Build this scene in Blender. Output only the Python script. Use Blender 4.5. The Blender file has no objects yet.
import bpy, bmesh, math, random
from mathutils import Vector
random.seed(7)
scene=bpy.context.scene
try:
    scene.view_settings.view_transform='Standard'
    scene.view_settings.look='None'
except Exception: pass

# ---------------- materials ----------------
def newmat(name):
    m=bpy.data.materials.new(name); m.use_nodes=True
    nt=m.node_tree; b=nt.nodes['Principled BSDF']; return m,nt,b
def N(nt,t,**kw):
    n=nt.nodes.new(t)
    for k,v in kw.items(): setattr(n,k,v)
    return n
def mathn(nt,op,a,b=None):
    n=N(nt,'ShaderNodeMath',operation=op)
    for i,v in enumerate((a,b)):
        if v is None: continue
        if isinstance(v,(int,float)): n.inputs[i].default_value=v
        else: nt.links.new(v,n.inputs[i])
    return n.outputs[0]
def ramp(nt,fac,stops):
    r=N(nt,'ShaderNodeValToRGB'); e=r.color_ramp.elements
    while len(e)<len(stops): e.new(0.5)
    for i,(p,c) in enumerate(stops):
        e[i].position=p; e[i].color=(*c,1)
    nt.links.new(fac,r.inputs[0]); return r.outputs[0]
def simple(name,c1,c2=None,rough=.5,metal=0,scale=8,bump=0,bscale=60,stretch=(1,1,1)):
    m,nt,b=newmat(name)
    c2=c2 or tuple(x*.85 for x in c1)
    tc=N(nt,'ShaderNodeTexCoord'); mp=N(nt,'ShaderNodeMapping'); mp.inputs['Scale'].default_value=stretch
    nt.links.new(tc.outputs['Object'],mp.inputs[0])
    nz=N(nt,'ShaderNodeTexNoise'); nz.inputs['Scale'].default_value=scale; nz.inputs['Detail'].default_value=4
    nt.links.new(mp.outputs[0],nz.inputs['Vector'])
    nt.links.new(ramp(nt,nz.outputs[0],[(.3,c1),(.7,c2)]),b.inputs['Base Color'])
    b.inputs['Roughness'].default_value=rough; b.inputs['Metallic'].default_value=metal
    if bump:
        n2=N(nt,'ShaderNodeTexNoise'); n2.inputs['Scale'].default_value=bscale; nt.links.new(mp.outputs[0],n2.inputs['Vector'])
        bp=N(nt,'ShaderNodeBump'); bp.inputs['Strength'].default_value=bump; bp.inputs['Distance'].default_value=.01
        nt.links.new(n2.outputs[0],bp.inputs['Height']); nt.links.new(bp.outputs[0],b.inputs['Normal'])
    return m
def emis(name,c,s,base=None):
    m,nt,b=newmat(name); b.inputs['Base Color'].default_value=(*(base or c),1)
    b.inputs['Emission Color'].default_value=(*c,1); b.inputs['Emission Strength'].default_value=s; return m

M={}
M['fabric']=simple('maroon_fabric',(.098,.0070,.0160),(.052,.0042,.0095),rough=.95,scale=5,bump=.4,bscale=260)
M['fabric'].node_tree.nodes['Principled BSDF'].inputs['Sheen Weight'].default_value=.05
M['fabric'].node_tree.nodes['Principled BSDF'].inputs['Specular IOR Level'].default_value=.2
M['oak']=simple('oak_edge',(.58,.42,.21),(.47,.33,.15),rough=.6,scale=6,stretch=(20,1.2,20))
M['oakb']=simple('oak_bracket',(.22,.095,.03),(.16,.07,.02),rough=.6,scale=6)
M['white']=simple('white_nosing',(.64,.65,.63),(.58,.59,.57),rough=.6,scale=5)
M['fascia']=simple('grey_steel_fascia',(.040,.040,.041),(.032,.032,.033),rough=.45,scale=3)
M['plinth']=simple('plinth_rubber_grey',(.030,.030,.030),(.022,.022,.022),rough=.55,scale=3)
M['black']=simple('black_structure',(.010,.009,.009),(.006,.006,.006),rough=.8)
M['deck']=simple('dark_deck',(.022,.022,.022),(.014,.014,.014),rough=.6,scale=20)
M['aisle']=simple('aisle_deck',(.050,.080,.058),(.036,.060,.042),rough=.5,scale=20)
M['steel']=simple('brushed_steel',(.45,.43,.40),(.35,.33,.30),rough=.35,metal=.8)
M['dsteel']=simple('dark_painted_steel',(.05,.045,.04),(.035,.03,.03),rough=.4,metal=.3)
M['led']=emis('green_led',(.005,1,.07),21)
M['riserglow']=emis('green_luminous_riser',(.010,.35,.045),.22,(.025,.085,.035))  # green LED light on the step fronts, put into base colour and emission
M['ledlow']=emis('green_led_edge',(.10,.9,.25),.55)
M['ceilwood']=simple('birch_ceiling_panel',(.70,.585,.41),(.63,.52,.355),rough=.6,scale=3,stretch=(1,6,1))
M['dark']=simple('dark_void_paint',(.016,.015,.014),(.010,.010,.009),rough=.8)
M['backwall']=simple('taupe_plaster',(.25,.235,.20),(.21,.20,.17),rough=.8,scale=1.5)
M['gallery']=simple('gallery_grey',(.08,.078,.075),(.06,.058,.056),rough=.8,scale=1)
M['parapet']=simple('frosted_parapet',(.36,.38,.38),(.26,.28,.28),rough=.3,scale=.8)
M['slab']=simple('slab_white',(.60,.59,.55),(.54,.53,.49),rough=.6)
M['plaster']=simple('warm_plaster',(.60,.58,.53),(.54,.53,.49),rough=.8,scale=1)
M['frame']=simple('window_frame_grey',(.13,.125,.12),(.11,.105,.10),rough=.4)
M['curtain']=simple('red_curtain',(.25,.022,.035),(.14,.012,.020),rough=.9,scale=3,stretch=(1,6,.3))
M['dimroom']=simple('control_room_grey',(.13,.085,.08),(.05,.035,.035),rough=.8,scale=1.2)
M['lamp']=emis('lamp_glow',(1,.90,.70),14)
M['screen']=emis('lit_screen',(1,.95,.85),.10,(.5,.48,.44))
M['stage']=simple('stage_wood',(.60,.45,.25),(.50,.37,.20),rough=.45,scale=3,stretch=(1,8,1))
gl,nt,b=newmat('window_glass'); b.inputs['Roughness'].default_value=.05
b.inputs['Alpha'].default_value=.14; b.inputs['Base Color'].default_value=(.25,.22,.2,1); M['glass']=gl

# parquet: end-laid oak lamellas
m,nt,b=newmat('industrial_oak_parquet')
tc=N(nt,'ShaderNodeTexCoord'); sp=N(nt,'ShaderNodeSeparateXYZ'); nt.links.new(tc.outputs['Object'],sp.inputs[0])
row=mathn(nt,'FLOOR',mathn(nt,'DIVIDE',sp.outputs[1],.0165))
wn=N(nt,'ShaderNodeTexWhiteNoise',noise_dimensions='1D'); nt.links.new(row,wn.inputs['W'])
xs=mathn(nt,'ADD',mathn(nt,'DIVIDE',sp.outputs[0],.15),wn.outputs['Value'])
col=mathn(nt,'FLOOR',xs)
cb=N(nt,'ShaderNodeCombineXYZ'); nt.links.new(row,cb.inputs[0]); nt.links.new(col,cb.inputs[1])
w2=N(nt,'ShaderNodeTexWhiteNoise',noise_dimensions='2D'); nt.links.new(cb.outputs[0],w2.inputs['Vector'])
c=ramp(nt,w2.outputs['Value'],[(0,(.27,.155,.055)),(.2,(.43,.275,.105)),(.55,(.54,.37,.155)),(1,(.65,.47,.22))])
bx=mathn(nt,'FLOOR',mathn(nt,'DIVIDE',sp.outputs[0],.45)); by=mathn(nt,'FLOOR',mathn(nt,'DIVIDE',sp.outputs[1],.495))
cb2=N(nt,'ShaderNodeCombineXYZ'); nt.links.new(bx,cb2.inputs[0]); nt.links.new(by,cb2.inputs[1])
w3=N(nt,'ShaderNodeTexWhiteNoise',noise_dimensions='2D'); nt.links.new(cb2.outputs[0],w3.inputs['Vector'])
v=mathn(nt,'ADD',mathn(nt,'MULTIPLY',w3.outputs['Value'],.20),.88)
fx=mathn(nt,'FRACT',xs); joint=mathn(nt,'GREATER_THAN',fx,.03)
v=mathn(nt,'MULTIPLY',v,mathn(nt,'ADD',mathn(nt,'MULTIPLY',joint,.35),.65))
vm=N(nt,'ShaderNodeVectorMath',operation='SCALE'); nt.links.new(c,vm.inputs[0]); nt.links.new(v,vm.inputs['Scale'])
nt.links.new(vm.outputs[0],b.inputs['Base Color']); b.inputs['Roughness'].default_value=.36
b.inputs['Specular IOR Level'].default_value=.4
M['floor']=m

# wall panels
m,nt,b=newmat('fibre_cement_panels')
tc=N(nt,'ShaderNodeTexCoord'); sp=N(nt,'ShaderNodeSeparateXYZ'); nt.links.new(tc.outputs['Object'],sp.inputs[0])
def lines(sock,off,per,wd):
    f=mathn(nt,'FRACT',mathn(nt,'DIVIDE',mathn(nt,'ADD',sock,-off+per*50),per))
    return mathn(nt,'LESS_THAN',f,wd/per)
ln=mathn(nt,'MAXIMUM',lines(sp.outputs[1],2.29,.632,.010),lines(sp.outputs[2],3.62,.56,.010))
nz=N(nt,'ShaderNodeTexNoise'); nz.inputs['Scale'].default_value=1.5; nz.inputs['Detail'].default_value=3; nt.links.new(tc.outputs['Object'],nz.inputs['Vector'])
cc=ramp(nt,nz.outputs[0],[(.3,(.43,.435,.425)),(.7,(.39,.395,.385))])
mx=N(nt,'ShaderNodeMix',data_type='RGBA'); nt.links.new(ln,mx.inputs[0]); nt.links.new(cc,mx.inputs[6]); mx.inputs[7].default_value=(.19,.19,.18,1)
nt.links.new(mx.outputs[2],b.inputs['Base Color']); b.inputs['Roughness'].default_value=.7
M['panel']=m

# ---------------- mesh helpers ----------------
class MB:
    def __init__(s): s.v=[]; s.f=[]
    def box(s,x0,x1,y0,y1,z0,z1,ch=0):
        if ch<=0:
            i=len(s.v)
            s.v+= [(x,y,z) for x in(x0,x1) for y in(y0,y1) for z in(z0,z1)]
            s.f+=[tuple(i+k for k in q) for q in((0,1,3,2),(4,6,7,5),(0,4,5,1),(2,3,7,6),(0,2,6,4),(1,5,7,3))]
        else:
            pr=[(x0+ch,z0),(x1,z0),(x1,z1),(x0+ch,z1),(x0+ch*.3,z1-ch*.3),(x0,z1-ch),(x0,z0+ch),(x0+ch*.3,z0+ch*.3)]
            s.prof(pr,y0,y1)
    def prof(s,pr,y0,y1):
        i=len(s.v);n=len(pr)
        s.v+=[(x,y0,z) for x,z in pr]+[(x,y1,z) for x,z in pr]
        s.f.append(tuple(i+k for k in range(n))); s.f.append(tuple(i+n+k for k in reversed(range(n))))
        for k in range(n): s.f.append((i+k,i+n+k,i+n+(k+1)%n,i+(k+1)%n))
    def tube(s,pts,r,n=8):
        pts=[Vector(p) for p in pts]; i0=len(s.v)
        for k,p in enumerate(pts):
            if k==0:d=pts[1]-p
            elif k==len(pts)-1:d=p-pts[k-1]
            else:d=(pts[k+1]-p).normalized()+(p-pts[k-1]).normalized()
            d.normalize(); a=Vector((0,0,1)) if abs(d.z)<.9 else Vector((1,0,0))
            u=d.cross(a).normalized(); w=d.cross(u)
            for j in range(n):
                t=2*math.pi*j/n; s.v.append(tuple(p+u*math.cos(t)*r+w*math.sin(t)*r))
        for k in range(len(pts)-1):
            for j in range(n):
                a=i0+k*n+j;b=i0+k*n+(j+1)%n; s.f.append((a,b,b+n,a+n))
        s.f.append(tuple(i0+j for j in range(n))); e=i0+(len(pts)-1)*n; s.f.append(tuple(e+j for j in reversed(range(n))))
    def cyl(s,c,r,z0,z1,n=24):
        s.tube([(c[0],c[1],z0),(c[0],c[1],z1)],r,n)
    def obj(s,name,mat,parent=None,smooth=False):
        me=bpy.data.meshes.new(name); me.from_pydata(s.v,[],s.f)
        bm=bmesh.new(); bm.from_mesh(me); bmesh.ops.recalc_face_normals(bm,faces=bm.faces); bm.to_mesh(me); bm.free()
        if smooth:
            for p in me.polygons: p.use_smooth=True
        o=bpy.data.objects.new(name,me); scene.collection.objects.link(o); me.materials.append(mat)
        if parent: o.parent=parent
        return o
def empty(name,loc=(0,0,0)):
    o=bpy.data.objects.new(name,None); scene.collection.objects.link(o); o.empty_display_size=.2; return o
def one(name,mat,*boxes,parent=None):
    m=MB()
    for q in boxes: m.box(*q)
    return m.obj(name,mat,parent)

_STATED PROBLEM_
Copy, please, exactly the lines that start at the first line of the data and end at the line containing "except Exception: pass", both kept and no others.

_ANSWER TO THIS EXERCISE_
Build this scene in Blender. Output only the Python script. Use Blender 4.5. The Blender file has no objects yet.
import bpy, bmesh, math, random
from mathutils import Vector
random.seed(7)
scene=bpy.context.scene
try:
    scene.view_settings.view_transform='Standard'
    scene.view_settings.look='None'
except Exception: pass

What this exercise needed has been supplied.